The Cape has its own unique floristic and faunal composition caused by climatic conditions. This was only touched on by the programme. A quarter of the episode was devoted to the reproduction of turtles, which although interesting had nothing to do with the Cape. The episode continued with some film of storks, spoonbills and pelicans fishing. The relevancy of this to the "Cape" was never explained. The Drakensburg Mountains were then considered. Again, interesting but relevant to the Karoo, not to the Cape.

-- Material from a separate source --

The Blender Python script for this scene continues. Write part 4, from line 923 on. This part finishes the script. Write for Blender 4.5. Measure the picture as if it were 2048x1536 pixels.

Additionally the episode was littered with glaring errors of which two examples will be sufficient. It was stated that the sardines met an impenetrable barrier when they met the warm Agulhas Current. This is utter hogwash. The arrival of the sardines off the coast of KwaZuluNatal, more than 1 500 kms east of this "barrier" is a well reported event and a highlight for fishermen, dolphin watchers and nature lovers in general. Indeed their arrival was extensively filmed as part of an earlier Attenborough documentary.
Secondly, the assertion that "rainwater flows from Mozambique, south to the Eastern Cape" left me speechless. Where are these westerly flowing rivers? Did anyone look at a map? In the interest of brevity, I'll not go into other errors, suffice to say that the episode gave the impression that the series makers had a lot of excess film which they didn't know what to do with.